Work to be completed >> Please output the lines shown below exactly as they appear.

Recorded data >>
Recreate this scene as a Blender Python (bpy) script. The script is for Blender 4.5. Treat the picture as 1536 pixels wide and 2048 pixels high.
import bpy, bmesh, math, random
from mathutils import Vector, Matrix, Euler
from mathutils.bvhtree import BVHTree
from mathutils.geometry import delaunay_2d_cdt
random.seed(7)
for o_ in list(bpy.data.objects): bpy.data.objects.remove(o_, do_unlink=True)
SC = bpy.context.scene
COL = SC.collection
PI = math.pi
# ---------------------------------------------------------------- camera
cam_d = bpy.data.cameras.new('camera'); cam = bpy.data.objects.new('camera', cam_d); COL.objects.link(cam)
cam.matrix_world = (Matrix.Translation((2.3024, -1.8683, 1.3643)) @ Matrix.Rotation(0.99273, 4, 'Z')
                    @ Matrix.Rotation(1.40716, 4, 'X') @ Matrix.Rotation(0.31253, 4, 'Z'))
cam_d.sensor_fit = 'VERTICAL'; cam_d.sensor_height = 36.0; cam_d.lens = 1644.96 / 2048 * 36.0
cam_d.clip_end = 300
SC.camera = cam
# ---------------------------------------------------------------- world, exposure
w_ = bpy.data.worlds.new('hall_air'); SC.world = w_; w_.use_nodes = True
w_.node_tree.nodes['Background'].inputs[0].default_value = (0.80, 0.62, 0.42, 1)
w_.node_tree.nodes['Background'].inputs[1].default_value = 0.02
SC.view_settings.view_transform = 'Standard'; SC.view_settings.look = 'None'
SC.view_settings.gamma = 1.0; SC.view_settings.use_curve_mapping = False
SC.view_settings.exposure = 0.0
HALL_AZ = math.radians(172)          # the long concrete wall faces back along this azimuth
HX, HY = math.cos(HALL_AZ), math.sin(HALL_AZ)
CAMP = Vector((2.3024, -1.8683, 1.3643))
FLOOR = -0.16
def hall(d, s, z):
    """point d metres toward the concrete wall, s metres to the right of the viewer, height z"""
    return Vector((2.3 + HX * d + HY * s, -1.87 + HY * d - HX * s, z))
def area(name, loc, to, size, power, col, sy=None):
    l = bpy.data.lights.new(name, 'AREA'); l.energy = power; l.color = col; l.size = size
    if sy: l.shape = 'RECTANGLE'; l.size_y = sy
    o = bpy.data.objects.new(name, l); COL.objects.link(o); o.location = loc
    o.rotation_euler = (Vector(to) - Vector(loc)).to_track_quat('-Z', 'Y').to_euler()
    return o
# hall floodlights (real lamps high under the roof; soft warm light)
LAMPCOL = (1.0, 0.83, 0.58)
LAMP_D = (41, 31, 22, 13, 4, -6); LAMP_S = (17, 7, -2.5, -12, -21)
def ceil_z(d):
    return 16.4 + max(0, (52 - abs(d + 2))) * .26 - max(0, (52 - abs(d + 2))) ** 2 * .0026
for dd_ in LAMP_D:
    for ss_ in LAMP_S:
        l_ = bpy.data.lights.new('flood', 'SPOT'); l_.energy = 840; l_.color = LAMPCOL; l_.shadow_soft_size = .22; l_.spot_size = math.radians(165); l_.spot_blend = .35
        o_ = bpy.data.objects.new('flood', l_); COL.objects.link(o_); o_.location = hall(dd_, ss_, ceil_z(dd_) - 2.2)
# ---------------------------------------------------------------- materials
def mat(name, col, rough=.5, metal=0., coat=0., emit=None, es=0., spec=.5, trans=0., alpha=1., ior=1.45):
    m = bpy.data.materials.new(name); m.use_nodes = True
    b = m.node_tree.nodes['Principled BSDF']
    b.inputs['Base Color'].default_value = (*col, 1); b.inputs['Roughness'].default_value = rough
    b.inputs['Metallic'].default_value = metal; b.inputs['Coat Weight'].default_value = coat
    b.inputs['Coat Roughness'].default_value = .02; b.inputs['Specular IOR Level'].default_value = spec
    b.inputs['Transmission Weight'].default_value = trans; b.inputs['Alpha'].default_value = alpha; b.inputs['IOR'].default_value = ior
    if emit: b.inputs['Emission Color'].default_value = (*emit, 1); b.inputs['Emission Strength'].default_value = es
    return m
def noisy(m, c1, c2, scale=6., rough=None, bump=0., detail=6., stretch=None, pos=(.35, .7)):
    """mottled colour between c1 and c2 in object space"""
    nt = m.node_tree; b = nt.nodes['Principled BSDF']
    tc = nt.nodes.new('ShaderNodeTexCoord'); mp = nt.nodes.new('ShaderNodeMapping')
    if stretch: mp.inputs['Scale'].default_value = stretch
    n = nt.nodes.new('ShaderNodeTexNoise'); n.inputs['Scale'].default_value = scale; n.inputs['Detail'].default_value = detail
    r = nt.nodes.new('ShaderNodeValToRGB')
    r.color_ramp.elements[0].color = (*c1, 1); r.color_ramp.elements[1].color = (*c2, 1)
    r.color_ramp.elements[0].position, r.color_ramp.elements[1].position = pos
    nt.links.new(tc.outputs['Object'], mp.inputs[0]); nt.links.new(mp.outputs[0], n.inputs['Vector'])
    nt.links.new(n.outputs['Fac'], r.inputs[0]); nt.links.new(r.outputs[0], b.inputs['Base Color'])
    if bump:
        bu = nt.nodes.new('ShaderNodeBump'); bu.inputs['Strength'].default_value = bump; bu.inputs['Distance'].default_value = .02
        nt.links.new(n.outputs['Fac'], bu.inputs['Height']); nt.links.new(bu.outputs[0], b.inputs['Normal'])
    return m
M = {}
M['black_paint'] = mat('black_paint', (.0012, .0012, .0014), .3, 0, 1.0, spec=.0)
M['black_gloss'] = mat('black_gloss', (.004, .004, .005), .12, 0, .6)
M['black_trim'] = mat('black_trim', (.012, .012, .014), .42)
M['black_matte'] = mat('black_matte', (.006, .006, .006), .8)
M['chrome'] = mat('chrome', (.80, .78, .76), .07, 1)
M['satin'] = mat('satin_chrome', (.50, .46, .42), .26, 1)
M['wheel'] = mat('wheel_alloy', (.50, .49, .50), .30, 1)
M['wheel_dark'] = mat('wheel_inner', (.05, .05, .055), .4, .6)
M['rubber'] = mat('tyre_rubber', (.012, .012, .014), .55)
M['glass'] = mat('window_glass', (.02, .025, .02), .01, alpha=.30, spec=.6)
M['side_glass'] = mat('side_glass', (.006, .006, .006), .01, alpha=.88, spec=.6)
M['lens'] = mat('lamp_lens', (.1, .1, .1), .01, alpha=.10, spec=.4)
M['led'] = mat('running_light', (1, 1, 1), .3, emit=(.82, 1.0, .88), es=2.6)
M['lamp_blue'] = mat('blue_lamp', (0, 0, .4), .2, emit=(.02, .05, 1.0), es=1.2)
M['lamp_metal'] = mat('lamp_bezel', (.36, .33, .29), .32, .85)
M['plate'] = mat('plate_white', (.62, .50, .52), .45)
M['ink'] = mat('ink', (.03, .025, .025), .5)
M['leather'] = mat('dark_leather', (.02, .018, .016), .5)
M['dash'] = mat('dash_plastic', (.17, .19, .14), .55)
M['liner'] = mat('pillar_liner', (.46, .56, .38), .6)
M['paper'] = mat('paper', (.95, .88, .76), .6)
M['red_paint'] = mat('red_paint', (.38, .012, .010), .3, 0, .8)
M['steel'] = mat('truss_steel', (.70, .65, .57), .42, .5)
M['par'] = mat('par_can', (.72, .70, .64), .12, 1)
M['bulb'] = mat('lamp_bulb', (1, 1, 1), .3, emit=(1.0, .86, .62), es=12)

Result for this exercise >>
Recreate this scene as a Blender Python (bpy) script. The script is for Blender 4.5. Treat the picture as 1536 pixels wide and 2048 pixels high.
import bpy, bmesh, math, random
from mathutils import Vector, Matrix, Euler
from mathutils.bvhtree import BVHTree
from mathutils.geometry import delaunay_2d_cdt
random.seed(7)
for o_ in list(bpy.data.objects): bpy.data.objects.remove(o_, do_unlink=True)
SC = bpy.context.scene
COL = SC.collection
PI = math.pi
# ---------------------------------------------------------------- camera
cam_d = bpy.data.cameras.new('camera'); cam = bpy.data.objects.new('camera', cam_d); COL.objects.link(cam)
cam.matrix_world = (Matrix.Translation((2.3024, -1.8683, 1.3643)) @ Matrix.Rotation(0.99273, 4, 'Z')
                    @ Matrix.Rotation(1.40716, 4, 'X') @ Matrix.Rotation(0.31253, 4, 'Z'))
cam_d.sensor_fit = 'VERTICAL'; cam_d.sensor_height = 36.0; cam_d.lens = 1644.96 / 2048 * 36.0
cam_d.clip_end = 300
SC.camera = cam
# ---------------------------------------------------------------- world, exposure
w_ = bpy.data.worlds.new('hall_air'); SC.world = w_; w_.use_nodes = True
w_.node_tree.nodes['Background'].inputs[0].default_value = (0.80, 0.62, 0.42, 1)
w_.node_tree.nodes['Background'].inputs[1].default_value = 0.02
SC.view_settings.view_transform = 'Standard'; SC.view_settings.look = 'None'
SC.view_settings.gamma = 1.0; SC.view_settings.use_curve_mapping = False
SC.view_settings.exposure = 0.0
HALL_AZ = math.radians(172)          # the long concrete wall faces back along this azimuth
HX, HY = math.cos(HALL_AZ), math.sin(HALL_AZ)
CAMP = Vector((2.3024, -1.8683, 1.3643))
FLOOR = -0.16
def hall(d, s, z):
    """point d metres toward the concrete wall, s metres to the right of the viewer, height z"""
    return Vector((2.3 + HX * d + HY * s, -1.87 + HY * d - HX * s, z))
def area(name, loc, to, size, power, col, sy=None):
    l = bpy.data.lights.new(name, 'AREA'); l.energy = power; l.color = col; l.size = size
    if sy: l.shape = 'RECTANGLE'; l.size_y = sy
    o = bpy.data.objects.new(name, l); COL.objects.link(o); o.location = loc
    o.rotation_euler = (Vector(to) - Vector(loc)).to_track_quat('-Z', 'Y').to_euler()
    return o
# hall floodlights (real lamps high under the roof; soft warm light)
LAMPCOL = (1.0, 0.83, 0.58)
LAMP_D = (41, 31, 22, 13, 4, -6); LAMP_S = (17, 7, -2.5, -12, -21)
def ceil_z(d):
    return 16.4 + max(0, (52 - abs(d + 2))) * .26 - max(0, (52 - abs(d + 2))) ** 2 * .0026
for dd_ in LAMP_D:
    for ss_ in LAMP_S:
        l_ = bpy.data.lights.new('flood', 'SPOT'); l_.energy = 840; l_.color = LAMPCOL; l_.shadow_soft_size = .22; l_.spot_size = math.radians(165); l_.spot_blend = .35
        o_ = bpy.data.objects.new('flood', l_); COL.objects.link(o_); o_.location = hall(dd_, ss_, ceil_z(dd_) - 2.2)
# ---------------------------------------------------------------- materials
def mat(name, col, rough=.5, metal=0., coat=0., emit=None, es=0., spec=.5, trans=0., alpha=1., ior=1.45):
    m = bpy.data.materials.new(name); m.use_nodes = True
    b = m.node_tree.nodes['Principled BSDF']
    b.inputs['Base Color'].default_value = (*col, 1); b.inputs['Roughness'].default_value = rough
    b.inputs['Metallic'].default_value = metal; b.inputs['Coat Weight'].default_value = coat
    b.inputs['Coat Roughness'].default_value = .02; b.inputs['Specular IOR Level'].default_value = spec
    b.inputs['Transmission Weight'].default_value = trans; b.inputs['Alpha'].default_value = alpha; b.inputs['IOR'].default_value = ior
    if emit: b.inputs['Emission Color'].default_value = (*emit, 1); b.inputs['Emission Strength'].default_value = es
    return m
def noisy(m, c1, c2, scale=6., rough=None, bump=0., detail=6., stretch=None, pos=(.35, .7)):
    """mottled colour between c1 and c2 in object space"""
    nt = m.node_tree; b = nt.nodes['Principled BSDF']
    tc = nt.nodes.new('ShaderNodeTexCoord'); mp = nt.nodes.new('ShaderNodeMapping')
    if stretch: mp.inputs['Scale'].default_value = stretch
    n = nt.nodes.new('ShaderNodeTexNoise'); n.inputs['Scale'].default_value = scale; n.inputs['Detail'].default_value = detail
    r = nt.nodes.new('ShaderNodeValToRGB')
    r.color_ramp.elements[0].color = (*c1, 1); r.color_ramp.elements[1].color = (*c2, 1)
    r.color_ramp.elements[0].position, r.color_ramp.elements[1].position = pos
    nt.links.new(tc.outputs['Object'], mp.inputs[0]); nt.links.new(mp.outputs[0], n.inputs['Vector'])
    nt.links.new(n.outputs['Fac'], r.inputs[0]); nt.links.new(r.outputs[0], b.inputs['Base Color'])
    if bump:
        bu = nt.nodes.new('ShaderNodeBump'); bu.inputs['Strength'].default_value = bump; bu.inputs['Distance'].default_value = .02
        nt.links.new(n.outputs['Fac'], bu.inputs['Height']); nt.links.new(bu.outputs[0], b.inputs['Normal'])
    return m
M = {}
M['black_paint'] = mat('black_paint', (.0012, .0012, .0014), .3, 0, 1.0, spec=.0)
M['black_gloss'] = mat('black_gloss', (.004, .004, .005), .12, 0, .6)
M['black_trim'] = mat('black_trim', (.012, .012, .014), .42)
M['black_matte'] = mat('black_matte', (.006, .006, .006), .8)
M['chrome'] = mat('chrome', (.80, .78, .76), .07, 1)
M['satin'] = mat('satin_chrome', (.50, .46, .42), .26, 1)
M['wheel'] = mat('wheel_alloy', (.50, .49, .50), .30, 1)
M['wheel_dark'] = mat('wheel_inner', (.05, .05, .055), .4, .6)
M['rubber'] = mat('tyre_rubber', (.012, .012, .014), .55)
M['glass'] = mat('window_glass', (.02, .025, .02), .01, alpha=.30, spec=.6)
M['side_glass'] = mat('side_glass', (.006, .006, .006), .01, alpha=.88, spec=.6)
M['lens'] = mat('lamp_lens', (.1, .1, .1), .01, alpha=.10, spec=.4)
M['led'] = mat('running_light', (1, 1, 1), .3, emit=(.82, 1.0, .88), es=2.6)
M['lamp_blue'] = mat('blue_lamp', (0, 0, .4), .2, emit=(.02, .05, 1.0), es=1.2)
M['lamp_metal'] = mat('lamp_bezel', (.36, .33, .29), .32, .85)
M['plate'] = mat('plate_white', (.62, .50, .52), .45)
M['ink'] = mat('ink', (.03, .025, .025), .5)
M['leather'] = mat('dark_leather', (.02, .018, .016), .5)
M['dash'] = mat('dash_plastic', (.17, .19, .14), .55)
M['liner'] = mat('pillar_liner', (.46, .56, .38), .6)
M['paper'] = mat('paper', (.95, .88, .76), .6)
M['red_paint'] = mat('red_paint', (.38, .012, .010), .3, 0, .8)
M['steel'] = mat('truss_steel', (.70, .65, .57), .42, .5)
M['par'] = mat('par_can', (.72, .70, .64), .12, 1)
M['bulb'] = mat('lamp_bulb', (1, 1, 1), .3, emit=(1.0, .86, .62), es=12)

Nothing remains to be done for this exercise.